Why can’t the load capacity be simply multiplied by four when all four casters are used together?

Time：Apr 30,2026

When selecting casters, many people have a very straightforward assumption: if a single caster can support 100 kilograms, then using four casters together should logically handle 400 kilograms, right? While this calculation seems sound on paper, in real-world applications the total load capacity of a caster system cannot be simply determined by multiplying the single-caster capacity by four. The more common industry practice is to base the overall vehicle load rating on three casters, which is both safer and better aligned with actual operating conditions.

I. Why can’t we simply calculate it as four times?

The reason is that, in actual use, the four casters of the equipment are seldom subjected to uniformly distributed loads. The floor may be uneven, the equipment’s center of gravity may be offset, and there may be inaccuracies in installation. Whether the equipment is stationary or moving, one caster typically bears a greater load, while another may experience a significantly reduced load—or even become nearly suspended—for brief periods. Consequently, the four casters do not share the weight evenly, and the total load capacity cannot be simply assumed to be four times the theoretical value.

II. Uneven load distribution is the most common cause.

The weight of the equipment is not automatically distributed evenly across all casters. For example, if the load is skewed to one side, or if the equipment’s motor, housing, and support structure are concentrated in a particular area, the center of gravity will shift. Once the center of gravity is off-center, the casters closest to the center of gravity will bear a greater portion of the load. In other words, even with four casters installed, it is often only two or three that actually carry the majority of the weight.

III. During dynamic use, stress variations become more pronounced.

Casters do not operate solely in a stationary state; they are frequently subjected to pushing, steering, and traversing thresholds or floor joints. During these operations, the applied loads continuously vary. When equipment starts, brakes, or turns, localized impact forces increase significantly, and the instantaneous load on a particular caster may exceed its static capacity. If casters are still selected based on the “single-caster load × 4” rule, they will easily be kept at or near their overload limit for extended periods, which can compromise their service life and operational safety.

IV. The structure of the casters themselves must also be considered as a whole.

The load-carrying capacity of casters depends not only on the wheel material itself, but also on factors such as bracket thickness, bearing design, mounting method, and turntable strength. Load ratings obtained under laboratory conditions for individual casters do not necessarily reflect the actual performance of an entire caster system in complex operating environments. In particular, for equipment that is frequently moved, subjected to heavy loads, or operated on poor road surfaces, it is essential to provide ample safety margins for the casters.

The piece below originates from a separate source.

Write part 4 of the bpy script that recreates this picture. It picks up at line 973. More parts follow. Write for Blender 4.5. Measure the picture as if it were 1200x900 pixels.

V. Why is the industry often calculated based on three casters?

This is because calculating based on three casters more accurately accounts for uneven surfaces, eccentric loading, and dynamic impacts. For example, if the total weight of the equipment plus any additional load is 300 kilograms, then with three casters each should be capable of supporting at least 100 kilograms—rather than selecting a model rated for only 75 kilograms per caster when divided equally among four. Choosing casters in this way ensures greater reliability and helps prevent issues such as deformation, jamming, or damage down the line.

VI. What other factors should be considered during selection?

In addition to assessing load capacity, it is essential to consider wheel diameter, material, frequency of use, and floor conditions. For instance, when the floor surface is rough, the wheel diameter and load margin should be appropriately increased; if the equipment needs to be pushed over long distances, rolling resistance must also be taken into account; and if the equipment frequently traverses ramps, thresholds, or encounters impact loads, the safety factor should be raised accordingly. Only by comprehensively evaluating all these factors can the selection of casters be made more reliable.

Summary

When all four casters are used simultaneously, the total load capacity cannot simply be calculated by multiplying the rated load of a single caster by four. The primary reason is that the actual load distribution under operating conditions is often uneven, and the equipment may experience impact and eccentric loading during movement. To ensure safety and durability, caster selection should typically be based on a three-caster load rating, with careful consideration given to the equipment’s weight, center of gravity, floor conditions, and mode of use. Proper selection results in smoother operation and longer caster service life.